Provisional results indicate that the site was originally subdivided into enclosures presumably in the Iron Age and then extensively re-modelled in the Roman period with at least three phases of building being superimposed on the earlier features. The complex of buildings extends over 1.2 ha and are contained within a perimeter limestone wall. Within the perimeter wall, a series of terraces were created into the slope to carry the main buildings.
There are at least twenty-three buildings within the complex and numerous water features including ditches, culverts and one rock cut well and another well or some form of water hole located between the western range and the west boundary wall.
On the eastern side a metalled trackway, probably of Late Iron Age/Early Roman date, runs parallel to the line of the later eastern boundary wall before turning west into the area of the complex.

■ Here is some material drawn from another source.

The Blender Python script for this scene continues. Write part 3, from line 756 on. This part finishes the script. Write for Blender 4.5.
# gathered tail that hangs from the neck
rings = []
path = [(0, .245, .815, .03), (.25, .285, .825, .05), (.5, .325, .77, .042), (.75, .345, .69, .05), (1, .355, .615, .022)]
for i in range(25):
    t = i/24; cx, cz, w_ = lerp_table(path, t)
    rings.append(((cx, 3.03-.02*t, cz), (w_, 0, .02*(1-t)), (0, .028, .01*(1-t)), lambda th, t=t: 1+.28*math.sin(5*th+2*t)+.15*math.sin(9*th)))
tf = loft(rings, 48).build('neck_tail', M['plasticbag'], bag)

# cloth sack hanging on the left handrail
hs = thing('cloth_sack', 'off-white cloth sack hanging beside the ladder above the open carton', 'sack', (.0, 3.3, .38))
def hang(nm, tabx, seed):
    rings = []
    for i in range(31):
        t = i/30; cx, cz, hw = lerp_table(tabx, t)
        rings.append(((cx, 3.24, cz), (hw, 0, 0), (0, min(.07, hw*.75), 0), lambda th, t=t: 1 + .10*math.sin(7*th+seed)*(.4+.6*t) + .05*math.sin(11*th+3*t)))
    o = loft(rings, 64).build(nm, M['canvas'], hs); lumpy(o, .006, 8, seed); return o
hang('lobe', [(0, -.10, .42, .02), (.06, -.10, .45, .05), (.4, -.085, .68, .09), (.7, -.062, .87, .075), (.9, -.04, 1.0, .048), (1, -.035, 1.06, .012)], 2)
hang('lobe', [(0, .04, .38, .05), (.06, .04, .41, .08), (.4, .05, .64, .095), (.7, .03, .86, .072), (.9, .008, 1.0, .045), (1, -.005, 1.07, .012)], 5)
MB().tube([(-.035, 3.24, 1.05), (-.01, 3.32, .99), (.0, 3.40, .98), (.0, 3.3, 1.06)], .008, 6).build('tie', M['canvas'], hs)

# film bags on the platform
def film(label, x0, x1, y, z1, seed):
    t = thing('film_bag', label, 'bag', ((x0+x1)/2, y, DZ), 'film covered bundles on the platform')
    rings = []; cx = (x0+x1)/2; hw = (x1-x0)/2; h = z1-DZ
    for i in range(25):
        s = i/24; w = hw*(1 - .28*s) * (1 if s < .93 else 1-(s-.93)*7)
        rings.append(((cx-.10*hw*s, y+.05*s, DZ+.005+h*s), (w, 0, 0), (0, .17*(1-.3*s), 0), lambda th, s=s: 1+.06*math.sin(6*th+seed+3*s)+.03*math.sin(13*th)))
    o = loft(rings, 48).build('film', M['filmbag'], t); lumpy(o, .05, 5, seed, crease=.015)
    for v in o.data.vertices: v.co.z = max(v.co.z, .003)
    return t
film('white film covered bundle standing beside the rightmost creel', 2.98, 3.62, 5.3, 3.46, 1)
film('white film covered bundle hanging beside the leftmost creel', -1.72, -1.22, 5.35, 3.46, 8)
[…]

Against the eastern boundary wall an extremely long aisled building aligned north-south butted the eastern boundary wall. A further building to the north was also built against the inner side of the eastern boundary wall.
The visual ‘core’ and the latest phase of the building complex is formed by a near-circular structure c 7-8m in internal diameter which would have been entered from the east. It has three square rooms attached to its northern, western and southern sides, which are each clearly of two phases. Two rooms have surviving opus signinum floors. The western room has a complex history which suggests construction of a room with a hypocaust and a flue in the north wall that was definitely fired. Followed by a replacement room incorporating the earlier hypocaust with modifications but no evidence of associated firing or use.
The heated range to the south appears to have been intended as a bath suite, with a praefurnium at the western end, a furnace with provision for the location of a hot water tank, perhaps with a hot plunge bath adjacent to it and what would have been the area of the main hot room (caldarium) to the east. The heated range may incorporate a possible ‘plunge bath’ on its southern side. The only substantial deposit of building material from the site was a large amount of tufa that was recovered from one of the rooms and presumably intended for use or used in a domed roof.
However, the bath suite remained incomplete with no evidence of pilae, nor any use of the furnace. Equally the possible cold plunge bath with a drain through its southern side has no evidence of any means to carry the outflow away.
The function of the site is enigmatic as much of the evidence for function has been removed with the systematic spoliation of the site in the late fourth century.